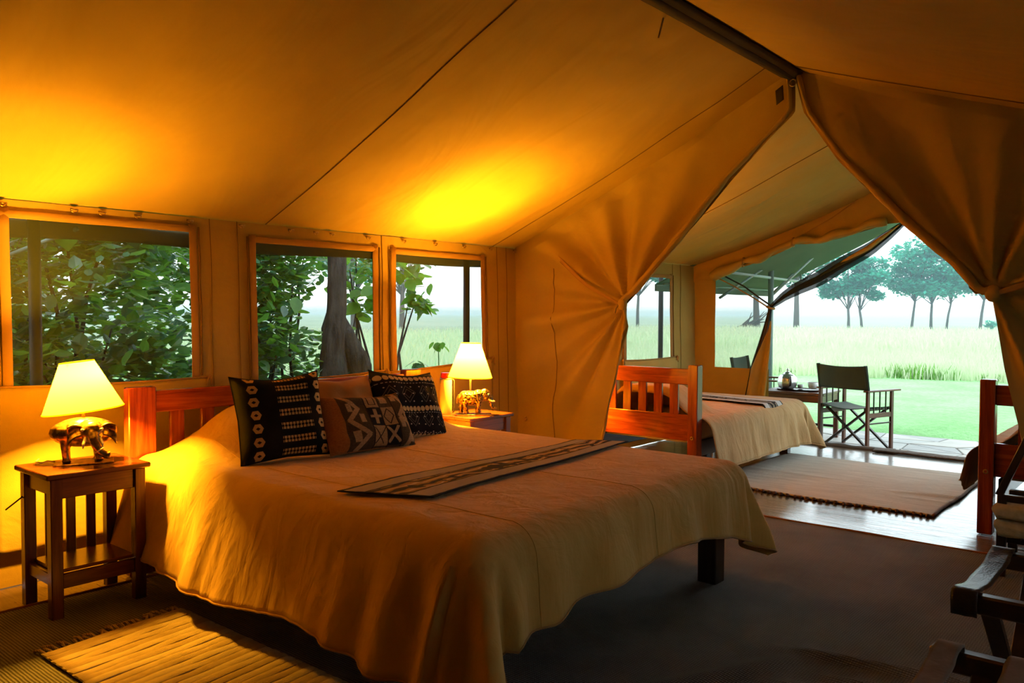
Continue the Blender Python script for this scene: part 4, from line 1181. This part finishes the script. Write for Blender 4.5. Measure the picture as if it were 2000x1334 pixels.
# threshold sill and mat
struct('trim_threshold', B().tube([(XF + .12 + .02 * math.sin(k * .5), lerp(3.7, 2.35, k / 30), -.002 + .004 * math.sin(k * 1.1)) for k in range(31)], .035, 8, True, .9), 'stone0', 'dark stone sill across the tent doorway', 'sill', True)
def mat_(u, v):
    x, y = lerp(XF - .02, XF + .16, u), lerp(2.52, 1.30, v)
    return (x + .012 * math.sin(v * 9), y, .008 + .014 * math.sin(PI * u) + .010 * abs(nz(v * 6, u * 2)))
single('doormat', B().solid(mat_, 10, 50, .014), 'coir', 'rough brown doormat lying across the doorway step', 'doormat', True)

# lawn and grassland
def ground(x, y): return -.14 - .12 * sm(11, 30, math.hypot(x, y)) + .05 * nz(x * .12, y * .12) * sm(15, 30, math.hypot(x, y))
gl = B()
for (x0, x1, y0, y1, n) in ((10.4, 40, -30, 40, 60),):
    gl.grid(lambda u, v: (lerp(x0, x1, u), lerp(y0, y1, v), ground(lerp(x0, x1, u), lerp(y0, y1, v)) + .04), n, n)
struct('floor_lawn', gl, 'lawn', 'mown green lawn in front of the terrace', 'lawn', True)
pl = B().grid(lambda u, v: (lerp(-400, 2600, u), lerp(-900, 2600, v), -.32), 40, 40)
struct('floor_plain', pl, 'plain', 'flat pale grassland stretching to the horizon', 'grassland', True)
b = B().grid(lambda u, v: (lerp(-8, 8.5, u), lerp(4.55, 40, v), -.14 + .05 * nz(u * 8, v * 8)), 30, 50)
struct('floor_verge', b, 'lawn', 'grassy ground outside the side windows', 'ground', True)

# long grass: many blades, one object per meadow strip
def meadow(n, fn, hmin, hmax, wd, seed):
    rd = np.random.RandomState(seed); b = B()
    xy = fn(rd, n); vs = []; fs = []
    for k in range(n):
        x, y = xy[k]; h = rd.uniform(hmin, hmax); a = rd.uniform(0, PI); lx, ly = rd.uniform(-.35, .35, 2) * h
        z = ground(x, y) - .05; w = wd * rd.uniform(.6, 1.4); ca, sa = math.cos(a) * w, math.sin(a) * w
        i = len(vs)
        vs += [(x - ca, y - sa, z), (x + ca, y + sa, z), (x + ca * .6 + lx * .4, y + sa * .6 + ly * .4, z + h * .6), (x - ca * .6 + lx * .4, y - sa * .6 + ly * .4, z + h * .6), (x + lx, y + ly, z + h)]
        fs += [[i, i + 1, i + 2, i + 3], [i + 3, i + 2, i + 4]]
    return b.add(vs, fs)
def fan(x0, x1, a0, a1):
    def f(rd, n):
        r = np.sqrt(rd.uniform(x0 * x0, x1 * x1, n)); a = rd.uniform(a0, a1, n)
        return np.stack([r * np.cos(a), r * np.sin(a)], 1)
    return f
single('long_grass', meadow(26000, fan(21.5, 34, .10, .62), .20, .60, .022, 1), 'blades', 'tall pale seeding grass beyond the mown lawn', 'grass', kind='stuff')
single('long_grass', meadow(16000, fan(33, 75, .10, .66), .4, .9, .07, 2), 'blades', 'far meadow of pale grass below the row of trees', 'grass', kind='stuff')
single('long_grass', meadow(9000, fan(20, 60, .66, 1.15), .4, .8, .05, 3), 'blades', 'pale meadow grass seen through the side windows', 'grass', kind='stuff')
# dark tuft at the lawn's edge
for i, (x, y, s, lab) in enumerate(((21.2, 5.35, .55, 'dark green grass tussock at the lawn edge behind the chair'), (21.9, 3.9, .3, 'low dark grass tussock at the lawn edge near the right curtain'), (21.0, 8.6, .28, 'small grass tussock at the lawn edge above the teapot'))):
    single('grass_tussock', meadow(420, lambda rd, n, x=x, y=y, s=s: np.stack([x + rd.normal(0, .28 * s, n), y + rd.normal(0, .55 * s, n)], 1), .2 * s, .95 * s, .016, 9 + i), 'leaf', lab, 'grass', kind='stuff')

# distant hills
hb = B().grid(lambda u, v: (2450 * math.cos(lerp(-.25, 1.5, u)), 2450 * math.sin(lerp(-.25, 1.5, u)), -2 + v * (5 + 2.5 * nz(u * 5, 1) + 1.2 * nz(u * 13, 4))), 90, 2)
hb.grid(lambda u, v: ((2450 + 400 * v) * math.cos(lerp(-.25, 1.5, u)), (2450 + 400 * v) * math.sin(lerp(-.25, 1.5, u)), -2 + (1 - v) * (5 + 2.5 * nz(u * 5, 1) + 1.2 * nz(u * 13, 4))), 90, 2)
struct('trim_hills', hb, 'hill', 'low blue hills along the horizon', 'hills', True)

# ------------------------------------------------------------------ trees
def leaf_cards(rd, centers, n, size, squash=.6):
    b = B(); vs = []; fs = []
    for k in range(n):
        c, r = centers[rd.randint(0, len(centers) - 1)]
        while True:
            p = Vector((rd.uniform(-1, 1), rd.uniform(-1, 1), rd.uniform(-1, 1)))
            if p.length < 1: break
        p = p * (p.length ** -.35 if p.length > 1e-3 else 1)
        p = Vector((p.x * r, p.y * r, p.z * r * squash)) + Vector(c)
        d = Vector((rd.uniform(-1, 1), rd.uniform(-1, 1), rd.uniform(-.6, .4))).normalized()
        s_ = d.cross(Vector((rd.uniform(-.4, .4), rd.uniform(-.4, .4), 1))).normalized()
        L = size * rd.uniform(.6, 1.4); w = L * .34
        nrm = d.cross(s_)
        i = len(vs)
        vs += [p, p + d * L * .35 + s_ * w - nrm * L * .05, p + d * L * .35 - s_ * w - nrm * L * .05, p + d * L * .75 + s_ * w * .8 - nrm * L * .12, p + d * L * .75 - s_ * w * .8 - nrm * L * .12, p + d * L - nrm * L * .22]
        fs += [[i, i + 1, i + 3, i + 5], [i, i + 5, i + 4, i + 2]]
    return b.add(vs, fs)

def savanna_tree(name, label, x, y, h, crown, seed, trunk_r, lean=.0, base_frac=.5, n=4600, group='trees across the meadow', size=.42):
    rd = random.Random(seed); r = thing(name, label, 'tree', (x, y, -.34), rd.uniform(0, 6), group)
    top = h * base_frac
    tr = B().tube([(0, 0, 0), (lean * .4, 0, top * .4), (lean, .1, top * .8), (lean * 1.1, .15, h * .82)], [trunk_r * 1.25, trunk_r, trunk_r * .85, trunk_r * .3], 8)
    part(r, 'trunk', tr, 'tree_bark', True)
    cs = []
    for k in range(crown[2]):
        a = rd.uniform(0, 2 * PI); q = rd.random() ** .5 * crown[0]
        zz = rd.uniform(top, h * .96)
        cs.append(((q * math.cos(a) + lean, q * math.sin(a), zz), crown[1] * rd.uniform(.7, 1.2)))
    br_ = B()
    for c, q in cs:
        br_.tube([(lean * .8, .08, top * .72), (c[0] * .5 + lean * .4, c[1] * .5, lerp(top * .8, c[2], .55)), c], [trunk_r * .45, trunk_r * .28, .04], 5)
    part(r, 'branches', br_, 'tree_bark', True)
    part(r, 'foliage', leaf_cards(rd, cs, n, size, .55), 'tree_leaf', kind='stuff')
    return r
# (pixel column decides the bearing; distance about a hundred metres)
def bearing(px, dist):
    a = YAW - math.atan((px - 1000) / FPX)
    return dist * math.cos(a), dist * math.sin(a)
TR = [(1555, 88, 12.5, (3.6, 1.9, 13), .42, .0, .52, 'tall pale trunked tree just right of the tied door flap'),
      (1657, 104, 8.8, (2.2, 1.4, 9), .24, .0, .36, 'round crowned tree above the canvas chair, left of its pair'),
      (1683, 105, 8.4, (1.9, 1.2, 8), .22, -.3, .36, 'slim fork trunked tree above the canvas chair, right of its pair'),
      (1780, 109, 11.0, (2.6, 1.5, 11), .22, .5, .42, 'leaning tree in the middle of the row across the meadow'),
      (1818, 110, 10.4, (2.7, 1.7, 13), .24, .0, .40, 'dense straight tree in the middle of the row across the meadow'),
      (1848, 111, 10.2, (2.4, 1.5, 11), .20, -.5, .42, 'tree with crossed thin trunks right of the dense one'),
      (1914, 114, 10.2, (3.2, 1.5, 12), .26, .4, .48, 'spreading tree close to the right curtain edge'),
      (1478, 98, 12.0, (3.4, 1.8, 12), .55, -.8, .50, 'thick trunked tree seen through the doorway netting'),
      (1340, 96, 10.5, (3.4, 1.8, 10), .30, .0, .50, 'tree behind the pole of the far room window'),
      (1245, 96, 10.5, (3.2, 1.7, 10), .28, .0, .50, 'tree left of the pole in the far room window'),
      (785, 88, 11.0, (3.4, 1.7, 11), .42, .0, .45, 'misty tree at the left side of the grassland window'),
      (690, 60, 9.0, (2.6, 1.4, 10), .30, .0, .45, 'pale tree right of the forked trunk window')]
for i, (px, dist, h, cr_, tr_, ln, bf, lab) in enumerate(TR):
    x, y = bearing(px, dist)
    savanna_tree('savanna_tree', lab, x, y, h, (cr_[0] * 1.12, cr_[1] * 1.15, cr_[2] + 3), 20 + i, tr_ * .62, ln, bf)
x, y = bearing(1455, 96)
fb = thing('fallen_branch', 'bare fallen branch in the grass seen through the doorway netting', 'branch', (x, y, -.3))
rd = random.Random(8)
for k in range(9):
    a = rd.uniform(-2.6, -.6); l_ = rd.uniform(1.5, 3.8)
    part(fb, 'limb', B().tube([(rd.uniform(-1, 1), rd.uniform(-1, 1), .1), (math.cos(a) * l_ * .5, math.sin(a) * l_ * .5, .7 + rd.random() * .6), (math.cos(a) * l_, math.sin(a) * l_, .8 + rd.random() * 1.6)], [.13, .09, .03], 6), 'tree_bark', True)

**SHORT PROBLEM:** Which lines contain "size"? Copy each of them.

**RESPONSE TO THE TASK:**
def leaf_cards(rd, centers, n, size, squash=.6):
        L = size * rd.uniform(.6, 1.4); w = L * .34
def savanna_tree(name, label, x, y, h, crown, seed, trunk_r, lean=.0, base_frac=.5, n=4600, group='trees across the meadow', size=.42):
    part(r, 'foliage', leaf_cards(rd, cs, n, size, .55), 'tree_leaf', kind='stuff')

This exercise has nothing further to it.